Kirlenen Adalet – Adnan Binyazar

Kirlenen Adalet*

Bir iktidar, toplumda kin yaratmanın değil, kinin kökünü kurutmanın sorumluluğunu taşımalıdır. Bu da ancak adalet terazisinin ibresi yerinden oynatılmazsa gerçekleşir. Bir ülkede katiller elini kolunu sallayarak geziyor; bilim adamları, dünyada barışın simgesi olan Mustafa Kemal Atatürk’ün komutanları, yazarlar, sanatçılar, gazeteciler, özgürlük yolunda düşüncelerini meydanlara taşıyan sendikacılar, “her biri cihan parçası” gençler hapislerde çürütülüyorsa, o ülkede adalet kirlenmiş demektir, bu kirliliği arındırmak yılları alır.

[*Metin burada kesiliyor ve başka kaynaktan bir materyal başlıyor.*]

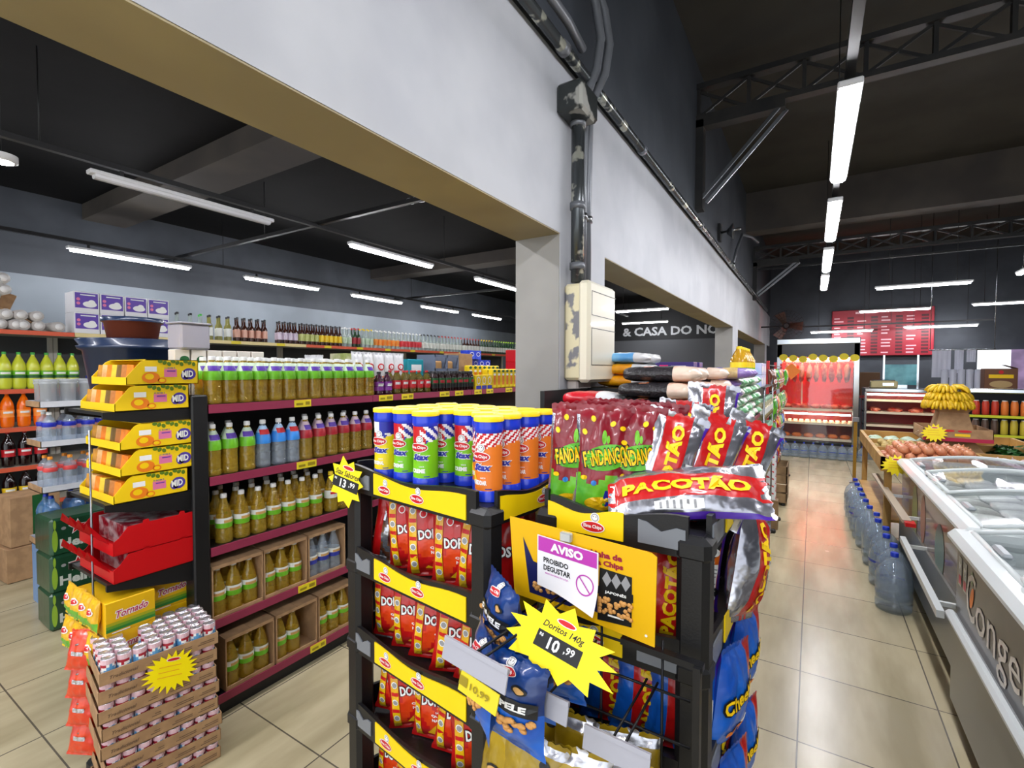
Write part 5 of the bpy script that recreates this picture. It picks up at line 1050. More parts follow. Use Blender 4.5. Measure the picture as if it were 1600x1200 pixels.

Üç kişinin katili bir gecede düzenlenip hemen onaylanan bir yasayla tahliye ediliyor, o kişi, ertesi gün, katlini meşru kılarcasına, “O günün şartlarında öyle gerekiyordu, öyle bir mücadele verdim,” diyebiliyor… Sözlerine şunu da ekliyor: “Sayın Erdoğan’dan böyle bir beklentimiz vardı. Sözünde durdu, sağ olsun. Kendisine buradan teşekkürlerimi iletiyorum.” Hukuk devletinde böyle bir teşekkür, Başbakan durumundaki bir kişiye en büyük hakarettir.

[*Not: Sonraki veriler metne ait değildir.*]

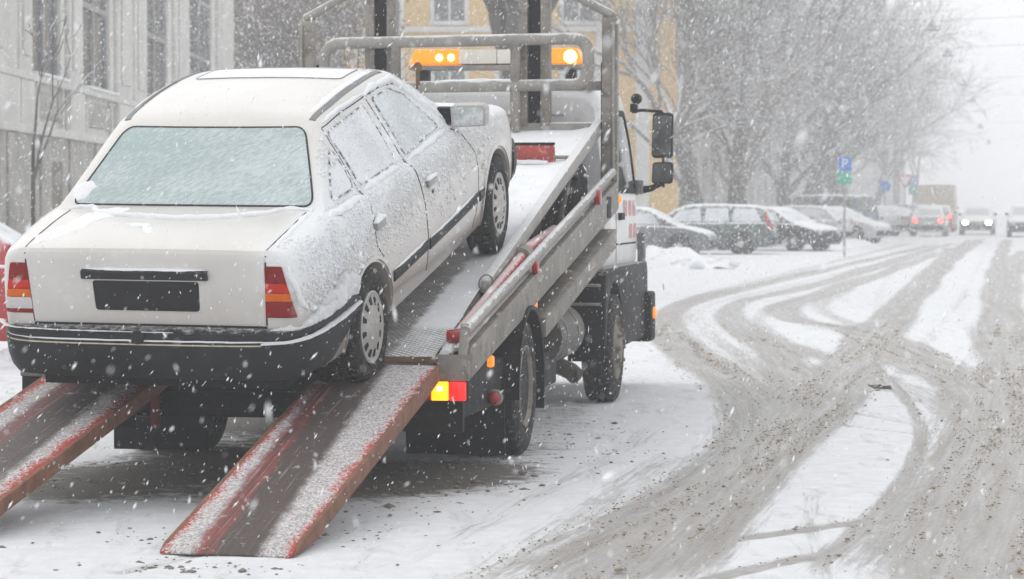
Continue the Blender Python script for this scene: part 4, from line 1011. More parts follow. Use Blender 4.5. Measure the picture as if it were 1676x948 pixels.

Suçlular özgürlüklerine kavuşturulurken, ülkeyi aydınlığa erdirmeyi kutsal görev sayanların başının üstünde çağ sapkını Demokles’lerin sivri uçlu kılıçları sallandırılıyor. Din perdesi altında her gün bir adım daha bilgisizliğin batağına sürüklenen halkın bu boşluğundan yararlanılarak, en başta bilgi devrimcisi Atatürk, ülkeyi geliştirme yolunda savaşım verenlere karşı halkın arasına kin tohumları serpiliyor.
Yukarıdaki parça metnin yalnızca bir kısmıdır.